> _Written task_:
Starting at the line that has "Keep writing the" and stopping after the line that has "legs = sp['legs']", reproduce the listing below exactly; omit everything else.

> _Provided records_:
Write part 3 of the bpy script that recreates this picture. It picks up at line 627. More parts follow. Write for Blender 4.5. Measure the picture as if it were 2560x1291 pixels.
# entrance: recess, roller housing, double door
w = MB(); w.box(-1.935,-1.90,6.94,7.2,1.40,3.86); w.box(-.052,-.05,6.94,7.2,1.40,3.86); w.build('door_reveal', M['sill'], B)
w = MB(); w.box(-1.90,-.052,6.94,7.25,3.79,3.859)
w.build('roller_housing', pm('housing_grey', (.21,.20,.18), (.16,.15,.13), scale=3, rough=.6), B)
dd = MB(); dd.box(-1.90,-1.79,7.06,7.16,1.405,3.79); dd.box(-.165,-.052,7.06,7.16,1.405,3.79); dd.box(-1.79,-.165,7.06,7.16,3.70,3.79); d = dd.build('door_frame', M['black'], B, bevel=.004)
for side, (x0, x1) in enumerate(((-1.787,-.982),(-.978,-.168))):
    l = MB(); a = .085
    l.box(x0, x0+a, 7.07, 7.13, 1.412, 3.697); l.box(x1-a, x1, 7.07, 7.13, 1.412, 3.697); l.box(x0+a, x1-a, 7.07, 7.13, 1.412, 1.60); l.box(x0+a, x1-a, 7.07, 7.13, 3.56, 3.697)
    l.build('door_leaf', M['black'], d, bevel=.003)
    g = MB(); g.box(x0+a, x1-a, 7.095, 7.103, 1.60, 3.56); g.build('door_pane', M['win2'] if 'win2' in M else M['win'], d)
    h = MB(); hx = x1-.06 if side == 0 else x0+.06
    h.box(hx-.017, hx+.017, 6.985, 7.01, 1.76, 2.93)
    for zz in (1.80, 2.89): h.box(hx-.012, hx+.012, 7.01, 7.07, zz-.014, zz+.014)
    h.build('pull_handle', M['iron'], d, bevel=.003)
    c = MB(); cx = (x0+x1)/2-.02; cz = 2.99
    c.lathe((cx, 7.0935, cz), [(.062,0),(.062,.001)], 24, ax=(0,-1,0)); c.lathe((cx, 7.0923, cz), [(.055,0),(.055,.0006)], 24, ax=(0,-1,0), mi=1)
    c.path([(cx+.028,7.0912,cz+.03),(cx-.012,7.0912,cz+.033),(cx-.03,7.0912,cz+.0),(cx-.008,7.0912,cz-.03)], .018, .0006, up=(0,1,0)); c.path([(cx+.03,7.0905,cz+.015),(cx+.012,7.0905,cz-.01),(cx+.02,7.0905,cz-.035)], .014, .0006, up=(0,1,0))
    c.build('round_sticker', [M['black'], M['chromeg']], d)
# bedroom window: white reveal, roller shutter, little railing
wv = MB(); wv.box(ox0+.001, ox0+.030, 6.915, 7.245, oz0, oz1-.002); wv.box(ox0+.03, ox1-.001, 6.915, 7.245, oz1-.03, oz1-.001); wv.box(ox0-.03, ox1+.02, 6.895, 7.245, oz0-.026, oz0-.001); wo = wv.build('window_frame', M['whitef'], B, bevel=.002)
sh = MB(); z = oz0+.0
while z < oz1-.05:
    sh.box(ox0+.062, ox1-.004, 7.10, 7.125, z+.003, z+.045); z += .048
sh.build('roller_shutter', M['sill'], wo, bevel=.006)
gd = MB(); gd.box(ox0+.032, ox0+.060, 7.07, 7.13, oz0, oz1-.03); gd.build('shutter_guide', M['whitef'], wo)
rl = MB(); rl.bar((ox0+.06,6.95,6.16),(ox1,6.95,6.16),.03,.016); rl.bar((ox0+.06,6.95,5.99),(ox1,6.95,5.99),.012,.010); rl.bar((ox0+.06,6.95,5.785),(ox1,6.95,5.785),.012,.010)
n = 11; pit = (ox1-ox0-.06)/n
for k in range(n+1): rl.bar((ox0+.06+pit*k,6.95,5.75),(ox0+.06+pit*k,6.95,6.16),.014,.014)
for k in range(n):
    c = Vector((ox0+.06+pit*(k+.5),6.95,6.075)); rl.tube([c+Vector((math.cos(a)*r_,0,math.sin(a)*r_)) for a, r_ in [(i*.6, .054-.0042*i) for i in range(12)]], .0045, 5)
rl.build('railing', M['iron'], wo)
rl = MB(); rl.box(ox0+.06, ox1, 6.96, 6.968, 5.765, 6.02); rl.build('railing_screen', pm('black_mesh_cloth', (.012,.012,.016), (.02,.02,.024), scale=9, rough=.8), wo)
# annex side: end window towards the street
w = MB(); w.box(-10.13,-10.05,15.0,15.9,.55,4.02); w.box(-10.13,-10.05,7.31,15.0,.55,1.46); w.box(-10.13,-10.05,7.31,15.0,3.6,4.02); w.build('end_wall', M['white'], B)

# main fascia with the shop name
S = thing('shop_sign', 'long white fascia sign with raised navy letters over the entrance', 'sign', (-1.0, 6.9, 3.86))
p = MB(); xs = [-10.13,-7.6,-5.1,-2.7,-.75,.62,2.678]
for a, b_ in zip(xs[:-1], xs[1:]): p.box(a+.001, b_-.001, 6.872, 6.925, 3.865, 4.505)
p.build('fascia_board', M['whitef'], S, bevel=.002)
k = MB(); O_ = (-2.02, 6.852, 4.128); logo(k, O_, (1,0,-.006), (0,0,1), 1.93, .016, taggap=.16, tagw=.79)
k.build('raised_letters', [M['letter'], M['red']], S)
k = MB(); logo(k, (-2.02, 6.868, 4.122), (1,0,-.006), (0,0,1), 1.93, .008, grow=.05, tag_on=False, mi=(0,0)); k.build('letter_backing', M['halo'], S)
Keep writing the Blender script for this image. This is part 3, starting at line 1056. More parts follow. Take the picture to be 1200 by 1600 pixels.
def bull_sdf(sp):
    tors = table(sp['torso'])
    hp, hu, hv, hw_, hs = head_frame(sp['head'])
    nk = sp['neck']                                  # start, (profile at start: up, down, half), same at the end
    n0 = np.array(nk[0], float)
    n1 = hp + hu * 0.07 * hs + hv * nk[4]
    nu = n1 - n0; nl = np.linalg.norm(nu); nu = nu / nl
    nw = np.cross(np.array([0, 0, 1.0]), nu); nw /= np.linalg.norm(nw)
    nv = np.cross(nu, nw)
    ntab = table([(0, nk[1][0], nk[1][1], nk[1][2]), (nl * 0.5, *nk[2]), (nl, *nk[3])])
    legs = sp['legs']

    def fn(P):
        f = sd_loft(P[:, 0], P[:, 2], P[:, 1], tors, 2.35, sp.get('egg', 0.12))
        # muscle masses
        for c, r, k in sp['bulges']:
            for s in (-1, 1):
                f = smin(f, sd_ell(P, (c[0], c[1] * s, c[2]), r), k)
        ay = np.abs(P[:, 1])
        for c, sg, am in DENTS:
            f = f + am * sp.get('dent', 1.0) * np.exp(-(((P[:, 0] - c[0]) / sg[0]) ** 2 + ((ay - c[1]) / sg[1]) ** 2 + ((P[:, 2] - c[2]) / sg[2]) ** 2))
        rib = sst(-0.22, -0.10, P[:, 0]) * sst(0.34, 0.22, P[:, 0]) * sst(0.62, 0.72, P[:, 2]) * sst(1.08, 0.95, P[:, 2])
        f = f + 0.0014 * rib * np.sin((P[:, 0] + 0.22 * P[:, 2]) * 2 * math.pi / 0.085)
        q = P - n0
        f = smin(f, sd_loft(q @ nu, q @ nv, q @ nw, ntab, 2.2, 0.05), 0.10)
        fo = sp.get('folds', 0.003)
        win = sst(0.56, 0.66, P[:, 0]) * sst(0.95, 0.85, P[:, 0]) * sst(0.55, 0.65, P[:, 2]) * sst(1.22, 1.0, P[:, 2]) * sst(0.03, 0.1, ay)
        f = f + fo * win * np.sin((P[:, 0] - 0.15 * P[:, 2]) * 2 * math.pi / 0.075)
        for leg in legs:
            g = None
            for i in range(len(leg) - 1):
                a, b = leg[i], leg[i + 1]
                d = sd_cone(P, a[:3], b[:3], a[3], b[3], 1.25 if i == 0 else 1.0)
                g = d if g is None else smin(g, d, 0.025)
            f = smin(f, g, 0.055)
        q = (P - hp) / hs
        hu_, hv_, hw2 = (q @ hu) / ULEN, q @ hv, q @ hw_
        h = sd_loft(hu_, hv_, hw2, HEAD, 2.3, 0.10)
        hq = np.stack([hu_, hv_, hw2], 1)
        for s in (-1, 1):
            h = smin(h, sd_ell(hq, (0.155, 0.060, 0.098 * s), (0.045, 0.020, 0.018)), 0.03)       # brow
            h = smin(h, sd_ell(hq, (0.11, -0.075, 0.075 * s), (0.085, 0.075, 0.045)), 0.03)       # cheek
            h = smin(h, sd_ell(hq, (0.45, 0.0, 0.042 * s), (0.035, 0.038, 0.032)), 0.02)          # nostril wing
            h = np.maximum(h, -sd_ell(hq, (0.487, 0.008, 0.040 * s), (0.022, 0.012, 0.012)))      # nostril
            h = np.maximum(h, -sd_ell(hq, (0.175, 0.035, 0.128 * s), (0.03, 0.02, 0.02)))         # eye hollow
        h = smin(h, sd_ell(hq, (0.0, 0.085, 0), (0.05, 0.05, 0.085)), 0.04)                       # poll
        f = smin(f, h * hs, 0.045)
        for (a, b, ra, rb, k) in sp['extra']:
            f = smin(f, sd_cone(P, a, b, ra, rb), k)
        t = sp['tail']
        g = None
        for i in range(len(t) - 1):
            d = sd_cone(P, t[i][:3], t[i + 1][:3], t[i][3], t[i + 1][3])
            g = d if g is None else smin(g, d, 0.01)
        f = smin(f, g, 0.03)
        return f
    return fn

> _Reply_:
Keep writing the Blender script for this image. This is part 3, starting at line 1056. More parts follow. Take the picture to be 1200 by 1600 pixels.
def bull_sdf(sp):
    tors = table(sp['torso'])
    hp, hu, hv, hw_, hs = head_frame(sp['head'])
    nk = sp['neck']                                  # start, (profile at start: up, down, half), same at the end
    n0 = np.array(nk[0], float)
    n1 = hp + hu * 0.07 * hs + hv * nk[4]
    nu = n1 - n0; nl = np.linalg.norm(nu); nu = nu / nl
    nw = np.cross(np.array([0, 0, 1.0]), nu); nw /= np.linalg.norm(nw)
    nv = np.cross(nu, nw)
    ntab = table([(0, nk[1][0], nk[1][1], nk[1][2]), (nl * 0.5, *nk[2]), (nl, *nk[3])])
    legs = sp['legs']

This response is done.